═════ Information shown ═════
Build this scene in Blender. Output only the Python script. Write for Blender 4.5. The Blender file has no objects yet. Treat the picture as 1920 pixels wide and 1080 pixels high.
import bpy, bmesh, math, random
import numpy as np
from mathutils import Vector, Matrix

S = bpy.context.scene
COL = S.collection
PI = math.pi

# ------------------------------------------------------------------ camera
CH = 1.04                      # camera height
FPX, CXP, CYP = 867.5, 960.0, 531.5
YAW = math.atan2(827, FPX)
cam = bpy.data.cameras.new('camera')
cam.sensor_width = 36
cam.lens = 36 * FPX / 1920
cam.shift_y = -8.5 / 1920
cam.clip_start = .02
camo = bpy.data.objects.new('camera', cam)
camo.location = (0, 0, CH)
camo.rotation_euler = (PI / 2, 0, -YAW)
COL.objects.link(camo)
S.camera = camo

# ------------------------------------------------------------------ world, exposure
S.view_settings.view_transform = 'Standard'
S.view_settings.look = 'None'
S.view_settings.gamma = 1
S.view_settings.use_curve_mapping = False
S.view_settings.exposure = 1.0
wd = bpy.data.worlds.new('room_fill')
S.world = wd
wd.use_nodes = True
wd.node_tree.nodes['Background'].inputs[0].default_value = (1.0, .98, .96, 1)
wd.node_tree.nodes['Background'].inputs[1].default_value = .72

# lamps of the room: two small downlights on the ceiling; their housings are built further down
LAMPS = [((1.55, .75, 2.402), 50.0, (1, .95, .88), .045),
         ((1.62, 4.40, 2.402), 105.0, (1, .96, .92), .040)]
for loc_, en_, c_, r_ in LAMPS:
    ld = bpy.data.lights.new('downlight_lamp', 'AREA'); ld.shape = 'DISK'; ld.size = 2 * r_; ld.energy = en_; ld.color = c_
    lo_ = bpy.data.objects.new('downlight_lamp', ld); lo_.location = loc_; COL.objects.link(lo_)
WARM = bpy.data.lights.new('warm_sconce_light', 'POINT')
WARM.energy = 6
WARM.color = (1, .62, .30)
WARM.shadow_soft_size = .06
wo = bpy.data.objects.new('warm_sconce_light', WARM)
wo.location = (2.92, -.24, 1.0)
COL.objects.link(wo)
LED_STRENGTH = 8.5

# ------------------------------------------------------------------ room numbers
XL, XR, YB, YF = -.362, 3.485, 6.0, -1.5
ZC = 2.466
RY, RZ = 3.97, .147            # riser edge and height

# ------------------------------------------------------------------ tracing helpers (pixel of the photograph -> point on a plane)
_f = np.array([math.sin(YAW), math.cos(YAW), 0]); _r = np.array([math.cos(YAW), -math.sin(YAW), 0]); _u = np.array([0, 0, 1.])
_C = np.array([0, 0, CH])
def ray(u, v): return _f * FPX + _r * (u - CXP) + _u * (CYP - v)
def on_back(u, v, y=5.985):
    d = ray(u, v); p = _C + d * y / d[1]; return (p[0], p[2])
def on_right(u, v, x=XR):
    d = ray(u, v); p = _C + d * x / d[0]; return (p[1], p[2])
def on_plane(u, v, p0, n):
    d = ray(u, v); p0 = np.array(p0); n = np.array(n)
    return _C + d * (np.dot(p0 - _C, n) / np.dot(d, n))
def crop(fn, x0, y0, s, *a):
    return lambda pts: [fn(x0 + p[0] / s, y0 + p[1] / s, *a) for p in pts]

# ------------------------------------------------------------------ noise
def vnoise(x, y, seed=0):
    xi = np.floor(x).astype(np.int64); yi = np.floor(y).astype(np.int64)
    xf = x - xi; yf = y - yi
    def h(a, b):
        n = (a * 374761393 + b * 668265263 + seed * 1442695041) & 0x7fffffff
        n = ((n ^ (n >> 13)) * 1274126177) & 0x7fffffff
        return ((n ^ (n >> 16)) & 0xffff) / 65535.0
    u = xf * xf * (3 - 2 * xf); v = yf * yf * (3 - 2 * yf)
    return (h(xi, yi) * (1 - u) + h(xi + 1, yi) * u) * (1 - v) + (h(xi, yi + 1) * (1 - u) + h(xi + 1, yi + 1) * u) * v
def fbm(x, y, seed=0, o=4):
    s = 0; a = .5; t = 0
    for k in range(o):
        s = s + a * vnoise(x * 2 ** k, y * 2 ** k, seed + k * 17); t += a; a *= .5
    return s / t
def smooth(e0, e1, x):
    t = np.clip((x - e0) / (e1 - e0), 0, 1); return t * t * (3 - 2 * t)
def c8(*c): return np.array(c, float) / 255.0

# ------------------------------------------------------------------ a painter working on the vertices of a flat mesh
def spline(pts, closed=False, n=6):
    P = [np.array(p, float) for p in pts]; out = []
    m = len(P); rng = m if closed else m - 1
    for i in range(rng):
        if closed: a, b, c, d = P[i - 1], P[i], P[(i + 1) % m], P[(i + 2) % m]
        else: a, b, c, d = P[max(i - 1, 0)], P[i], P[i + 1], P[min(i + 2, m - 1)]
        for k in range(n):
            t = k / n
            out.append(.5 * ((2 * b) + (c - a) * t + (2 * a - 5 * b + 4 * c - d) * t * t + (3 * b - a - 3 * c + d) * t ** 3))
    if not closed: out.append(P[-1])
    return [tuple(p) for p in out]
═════
## The problem
Looking at the material above, please copy exactly every line from its first line through the line containing "PI = math.pi", with both ends included and nothing else.

## The completed task
Build this scene in Blender. Output only the Python script. Write for Blender 4.5. The Blender file has no objects yet. Treat the picture as 1920 pixels wide and 1080 pixels high.
import bpy, bmesh, math, random
import numpy as np
from mathutils import Vector, Matrix

S = bpy.context.scene
COL = S.collection
PI = math.pi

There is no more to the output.